All eyes on me: Tássia Reis

We’ve teamed up with Ray-Ban to pair four eyecons – The Wayfarer, The Aviator, The Clubmaster and The Round – together with four future icons whose visions will shape the cultural landscape in years to come. Next up, Brazilian rapper and renaissance woman, Tássia Reis.

At the pinnacle of culture, Ray-Ban has been leading the eyewear game since 1937, maintaining their attention to lens technology and high-quality craftsmanship.

Take The Round – a stylish symbol of rebellion that burst onto the fashion scene via eyewear label in the 1980s. Inspired by the circular frames donned by musical legends like John Lennon and Janis Joplin or intellectual icon Alan Ginsberg in the Sixties, Ray-Ban’s reinterpretation of this bold trend, made them iconic again.

From the ultra-modern Aviator, the classic Wayfarer, the Clubmaster, and The Round, we took an archival look at the pioneer lenses that have catapulted eyewear into the public sphere over the last 85 years.

How best to describe Tássia Reis? One of the most influential cross-genre Brazilian rappers of the moment, sure. Add composer, poet, dancer and fashion brand owner, and Tássia Reis becomes transcendent; flying high above the rules of easy categorisation. But one thing we know for certain; Tássia Reis is an icon in the making.

Winding the clock back to her formative years growing up in Jacareí, a county in the state of São Paulo, Reis was deeply influenced by the traditionally Brazilian escolas de samba or Samba schools” where her parents first met. In school, Reis discovered hip-hop culture. Today, these genres fuse in Reis’ ever-evolving sound, where neo-soul rubs shoulders with rap. With lyrics that address racism, self-care, happiness and cultivating power and possibility in Black women, Tássia Reis presents a vision for a utopian future world.

Hello Tássia! Tell us about yourself…

I am an artist. I like to think that I am creative because I compose, write my songs, invent my melodies and write some stories too. I have taken my career independently; I build it from my vision of the world.

I found myself as an artist very early, so I ended up working with art. I started studying dance, and I ended up on the path of art itself. I sing, I do live shows. I also work with the internet; I am a digital influencer. I studied fashion and I am a technologist in fashion design. From that, I created a brand called Xiu, because fashion is a way of expressing myself in the world.

This is what I am, but I want to do much more.

What does the word icon” mean to you?

Well, for me the word iconic means something that becomes so relevant that it becomes a point of reference. Not necessarily for inventing something, but for being so relevant that the importance is indisputable.

Who are your icons?

Maybe it sounds a little cliché, but my mother is a very iconic person, she is a very iconic woman. Because of her, I began to have a fashion vision and a vision of life itself.

She is an icon because wherever she goes, she becomes a fashion reference. In my city, people see her and want to wear the same clothes and use the same things that she is using.

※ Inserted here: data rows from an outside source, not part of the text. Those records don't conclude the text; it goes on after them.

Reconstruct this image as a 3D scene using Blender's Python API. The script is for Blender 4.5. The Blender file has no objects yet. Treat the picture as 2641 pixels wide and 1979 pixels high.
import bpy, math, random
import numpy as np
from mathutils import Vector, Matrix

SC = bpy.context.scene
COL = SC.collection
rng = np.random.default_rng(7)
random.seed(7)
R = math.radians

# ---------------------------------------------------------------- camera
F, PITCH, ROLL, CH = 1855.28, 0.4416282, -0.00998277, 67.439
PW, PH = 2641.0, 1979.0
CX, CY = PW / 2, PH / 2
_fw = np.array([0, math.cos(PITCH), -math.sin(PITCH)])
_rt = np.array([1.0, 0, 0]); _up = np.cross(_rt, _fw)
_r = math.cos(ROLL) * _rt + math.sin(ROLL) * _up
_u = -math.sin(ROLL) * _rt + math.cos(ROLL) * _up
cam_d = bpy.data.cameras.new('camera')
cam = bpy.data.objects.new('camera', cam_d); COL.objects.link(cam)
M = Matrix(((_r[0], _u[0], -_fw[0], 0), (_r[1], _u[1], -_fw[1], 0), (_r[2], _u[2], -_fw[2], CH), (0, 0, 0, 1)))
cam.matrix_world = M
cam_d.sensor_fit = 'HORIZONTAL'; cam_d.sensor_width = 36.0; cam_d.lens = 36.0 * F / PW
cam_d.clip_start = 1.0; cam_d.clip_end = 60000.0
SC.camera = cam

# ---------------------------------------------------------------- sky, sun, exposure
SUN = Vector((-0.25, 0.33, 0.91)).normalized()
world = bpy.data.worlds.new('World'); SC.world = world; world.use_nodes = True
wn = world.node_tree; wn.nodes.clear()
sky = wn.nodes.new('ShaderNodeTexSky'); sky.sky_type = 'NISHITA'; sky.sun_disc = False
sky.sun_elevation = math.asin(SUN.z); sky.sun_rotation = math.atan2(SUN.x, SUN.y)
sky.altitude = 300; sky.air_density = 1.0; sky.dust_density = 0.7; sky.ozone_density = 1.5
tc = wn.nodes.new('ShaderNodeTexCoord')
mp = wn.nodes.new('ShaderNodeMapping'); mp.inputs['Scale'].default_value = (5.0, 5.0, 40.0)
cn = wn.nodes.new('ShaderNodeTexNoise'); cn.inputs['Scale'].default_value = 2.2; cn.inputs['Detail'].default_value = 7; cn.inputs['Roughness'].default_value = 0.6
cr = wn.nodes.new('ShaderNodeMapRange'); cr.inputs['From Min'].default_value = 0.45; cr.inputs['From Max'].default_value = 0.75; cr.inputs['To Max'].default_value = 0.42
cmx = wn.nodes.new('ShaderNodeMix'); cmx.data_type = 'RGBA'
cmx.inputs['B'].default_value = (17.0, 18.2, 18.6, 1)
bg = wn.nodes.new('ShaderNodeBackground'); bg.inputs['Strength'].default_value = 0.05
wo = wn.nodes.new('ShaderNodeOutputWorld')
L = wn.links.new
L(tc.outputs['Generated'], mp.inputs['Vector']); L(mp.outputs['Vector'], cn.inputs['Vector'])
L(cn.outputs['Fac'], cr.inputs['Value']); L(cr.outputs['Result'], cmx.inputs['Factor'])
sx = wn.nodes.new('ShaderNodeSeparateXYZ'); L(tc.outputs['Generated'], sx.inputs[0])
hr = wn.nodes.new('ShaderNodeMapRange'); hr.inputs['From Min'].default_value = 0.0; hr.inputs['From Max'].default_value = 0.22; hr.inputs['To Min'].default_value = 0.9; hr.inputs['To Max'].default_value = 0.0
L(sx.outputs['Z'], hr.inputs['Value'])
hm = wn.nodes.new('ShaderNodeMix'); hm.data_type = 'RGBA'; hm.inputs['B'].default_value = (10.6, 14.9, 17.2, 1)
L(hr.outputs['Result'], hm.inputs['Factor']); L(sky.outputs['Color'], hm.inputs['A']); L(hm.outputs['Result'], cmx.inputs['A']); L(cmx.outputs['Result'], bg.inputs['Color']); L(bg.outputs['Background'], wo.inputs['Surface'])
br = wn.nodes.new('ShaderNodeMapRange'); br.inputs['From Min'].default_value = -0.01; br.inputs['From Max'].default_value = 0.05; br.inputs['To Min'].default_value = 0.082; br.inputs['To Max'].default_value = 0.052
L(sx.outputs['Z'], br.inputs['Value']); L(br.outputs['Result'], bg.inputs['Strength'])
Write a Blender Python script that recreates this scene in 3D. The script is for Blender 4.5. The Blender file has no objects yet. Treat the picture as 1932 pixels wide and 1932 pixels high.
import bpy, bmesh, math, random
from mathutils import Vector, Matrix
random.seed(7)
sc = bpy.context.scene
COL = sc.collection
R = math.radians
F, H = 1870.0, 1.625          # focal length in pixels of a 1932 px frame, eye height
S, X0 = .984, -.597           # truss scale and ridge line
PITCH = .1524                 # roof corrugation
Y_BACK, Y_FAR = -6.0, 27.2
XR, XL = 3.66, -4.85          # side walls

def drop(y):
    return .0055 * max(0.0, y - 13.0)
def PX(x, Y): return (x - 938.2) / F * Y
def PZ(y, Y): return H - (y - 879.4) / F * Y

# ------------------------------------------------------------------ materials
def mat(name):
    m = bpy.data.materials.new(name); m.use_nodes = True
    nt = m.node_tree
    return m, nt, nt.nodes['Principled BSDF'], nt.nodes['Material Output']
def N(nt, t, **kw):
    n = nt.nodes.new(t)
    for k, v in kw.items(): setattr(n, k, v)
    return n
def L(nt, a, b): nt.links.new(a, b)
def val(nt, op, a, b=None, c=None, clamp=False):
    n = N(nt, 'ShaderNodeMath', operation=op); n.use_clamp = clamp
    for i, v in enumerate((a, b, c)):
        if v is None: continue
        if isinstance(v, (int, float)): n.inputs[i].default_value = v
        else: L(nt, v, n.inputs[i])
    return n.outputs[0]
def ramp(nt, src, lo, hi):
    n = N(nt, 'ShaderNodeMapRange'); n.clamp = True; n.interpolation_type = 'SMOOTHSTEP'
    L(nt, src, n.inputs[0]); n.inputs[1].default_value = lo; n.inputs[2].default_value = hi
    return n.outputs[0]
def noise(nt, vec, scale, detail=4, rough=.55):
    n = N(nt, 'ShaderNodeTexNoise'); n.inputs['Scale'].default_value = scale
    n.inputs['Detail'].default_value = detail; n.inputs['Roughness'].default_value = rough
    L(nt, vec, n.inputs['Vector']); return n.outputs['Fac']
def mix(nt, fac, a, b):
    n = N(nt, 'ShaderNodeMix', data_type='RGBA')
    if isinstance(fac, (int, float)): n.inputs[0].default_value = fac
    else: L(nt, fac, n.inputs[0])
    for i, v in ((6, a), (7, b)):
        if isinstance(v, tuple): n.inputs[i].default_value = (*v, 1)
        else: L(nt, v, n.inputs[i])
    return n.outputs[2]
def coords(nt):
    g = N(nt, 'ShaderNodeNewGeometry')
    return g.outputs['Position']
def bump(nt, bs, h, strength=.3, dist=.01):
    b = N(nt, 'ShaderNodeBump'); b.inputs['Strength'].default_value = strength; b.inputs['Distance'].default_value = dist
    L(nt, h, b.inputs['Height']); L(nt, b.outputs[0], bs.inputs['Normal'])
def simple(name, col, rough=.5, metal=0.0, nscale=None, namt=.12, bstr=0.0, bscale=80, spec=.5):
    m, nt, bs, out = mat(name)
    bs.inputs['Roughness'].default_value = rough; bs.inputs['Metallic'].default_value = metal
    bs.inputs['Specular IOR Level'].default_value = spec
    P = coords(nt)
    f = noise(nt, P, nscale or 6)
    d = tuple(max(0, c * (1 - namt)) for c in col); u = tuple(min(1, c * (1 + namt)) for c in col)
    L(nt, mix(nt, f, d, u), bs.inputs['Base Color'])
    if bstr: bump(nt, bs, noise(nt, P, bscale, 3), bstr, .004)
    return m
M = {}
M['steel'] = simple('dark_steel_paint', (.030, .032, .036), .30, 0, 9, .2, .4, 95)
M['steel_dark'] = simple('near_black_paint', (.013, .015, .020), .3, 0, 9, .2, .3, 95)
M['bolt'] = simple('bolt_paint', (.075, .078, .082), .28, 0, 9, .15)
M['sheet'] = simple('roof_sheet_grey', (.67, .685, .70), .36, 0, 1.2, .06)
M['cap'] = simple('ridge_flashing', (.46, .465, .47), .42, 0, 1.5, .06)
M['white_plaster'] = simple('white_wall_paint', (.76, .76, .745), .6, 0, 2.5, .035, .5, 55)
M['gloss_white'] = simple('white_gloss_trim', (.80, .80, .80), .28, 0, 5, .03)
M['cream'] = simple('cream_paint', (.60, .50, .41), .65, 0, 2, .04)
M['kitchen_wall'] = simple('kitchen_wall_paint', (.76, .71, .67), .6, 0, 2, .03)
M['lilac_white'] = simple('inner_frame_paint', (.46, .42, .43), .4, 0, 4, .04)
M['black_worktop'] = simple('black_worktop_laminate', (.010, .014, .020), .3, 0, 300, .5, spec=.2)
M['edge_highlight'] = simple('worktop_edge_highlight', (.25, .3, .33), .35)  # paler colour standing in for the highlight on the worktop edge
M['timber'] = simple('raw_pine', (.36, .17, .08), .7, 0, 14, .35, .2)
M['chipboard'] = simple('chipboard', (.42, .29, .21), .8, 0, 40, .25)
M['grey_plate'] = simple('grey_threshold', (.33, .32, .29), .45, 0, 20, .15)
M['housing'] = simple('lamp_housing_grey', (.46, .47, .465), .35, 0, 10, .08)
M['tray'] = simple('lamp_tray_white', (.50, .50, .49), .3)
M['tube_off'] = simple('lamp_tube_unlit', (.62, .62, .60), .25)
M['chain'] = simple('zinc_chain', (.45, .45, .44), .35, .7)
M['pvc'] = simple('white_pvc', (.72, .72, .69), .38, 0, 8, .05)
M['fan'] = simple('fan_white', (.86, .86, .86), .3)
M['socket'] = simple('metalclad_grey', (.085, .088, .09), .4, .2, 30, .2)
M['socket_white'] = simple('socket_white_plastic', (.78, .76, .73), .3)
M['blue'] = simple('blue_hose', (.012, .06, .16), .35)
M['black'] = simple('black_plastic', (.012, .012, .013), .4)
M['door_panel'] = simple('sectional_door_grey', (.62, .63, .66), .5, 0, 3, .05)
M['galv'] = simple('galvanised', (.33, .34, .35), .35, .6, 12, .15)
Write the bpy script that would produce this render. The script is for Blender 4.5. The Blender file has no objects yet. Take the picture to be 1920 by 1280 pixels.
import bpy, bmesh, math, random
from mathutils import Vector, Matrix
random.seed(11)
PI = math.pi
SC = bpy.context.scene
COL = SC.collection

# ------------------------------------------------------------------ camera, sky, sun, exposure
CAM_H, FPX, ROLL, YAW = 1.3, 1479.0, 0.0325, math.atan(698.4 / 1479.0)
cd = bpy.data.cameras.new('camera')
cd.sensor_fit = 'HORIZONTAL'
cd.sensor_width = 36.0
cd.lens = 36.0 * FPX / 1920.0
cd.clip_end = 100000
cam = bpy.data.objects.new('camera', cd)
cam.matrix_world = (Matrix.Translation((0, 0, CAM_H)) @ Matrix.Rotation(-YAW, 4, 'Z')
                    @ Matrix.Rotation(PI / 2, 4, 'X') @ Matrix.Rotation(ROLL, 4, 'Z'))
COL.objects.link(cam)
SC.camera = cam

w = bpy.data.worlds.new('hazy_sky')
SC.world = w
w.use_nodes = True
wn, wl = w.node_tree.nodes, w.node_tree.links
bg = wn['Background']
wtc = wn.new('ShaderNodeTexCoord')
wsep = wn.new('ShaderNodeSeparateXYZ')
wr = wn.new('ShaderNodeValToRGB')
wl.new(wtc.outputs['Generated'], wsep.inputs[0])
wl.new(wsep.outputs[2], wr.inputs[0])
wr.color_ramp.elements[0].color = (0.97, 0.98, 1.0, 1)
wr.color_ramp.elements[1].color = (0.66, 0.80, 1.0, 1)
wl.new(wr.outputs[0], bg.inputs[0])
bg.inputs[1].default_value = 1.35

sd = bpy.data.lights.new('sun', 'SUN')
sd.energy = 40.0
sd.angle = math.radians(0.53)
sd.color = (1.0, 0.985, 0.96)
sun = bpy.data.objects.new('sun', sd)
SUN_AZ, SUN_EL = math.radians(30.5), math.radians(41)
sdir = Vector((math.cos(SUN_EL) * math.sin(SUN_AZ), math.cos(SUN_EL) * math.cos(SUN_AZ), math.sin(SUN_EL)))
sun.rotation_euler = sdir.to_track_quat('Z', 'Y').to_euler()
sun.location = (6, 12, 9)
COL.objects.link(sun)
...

I like Erykah Badu, I think she is iconic. I like Ciara very much, and Alcione, who is a Brazilian sambista, a musical artist in Brazil, is also iconic for me.

How does it feel when you perform live?

I love performing and I love playing live. It is very special for me to be on stage. I feel like magic happens. I believe that the show is an exchange between the artists with the people who are watching. When this exchange happens, it is so strong that the show starts to happen. I feel alive – it’s a transcendental experience.

Do you remember a moment when you felt like you’d made it?

I love performing, but the first time I was on stage I had to control the microphone

because I was shaking so much. That moment was really special because I had to

control my emotions. I have many very special moments in my career but one of them was the first show that I did outside Brazil in my first international tour at the Roskilde festival in Denmark. That day I was really emotional but knew what I should do.

I get really emotional about my career and my mission in the world.

Do you remember something a fan has said to you?

I have fans, but there are many people who text me incredible messages about how my music helped them to go through a difficult time. I think it is so beautiful because I write to express my feelings, my anxieties, right? So for people to identify with it, for me, is beautiful.

What do you hope to be remembered for?

I have been thinking about my legacy, what I want to leave for the world, what I want to be remembered for. I want to be remembered for being an artist, a person who cares about the world. Not only as an artist but as a person.

As an artist, I want people to remember how they felt when they heard my music. I want it to be a comfortable place, a place of good memories, you know? Like when my parents listen to the music they used to hear when they were teenagers and they have that feeling of how nice it was to be able to live that moment. I think I want that same memory.

As a person, I want people to remember how much I cared about them and how I cared about the world we live in. My quest as an artist is also to improve people. I want people to remember that I looked for alternative ways for us to try to be better in this world that we live in. Someone who was after a better life for us, for everyone.

When do you feel iconic?

I like astrology and I am a Leo. It is great to be able to feel like an icon because it is part of my being.

I feel iconic when I go to shoots or when I am getting ready to perform in a show. People are waiting for it. I think that is where I place my expression, you know?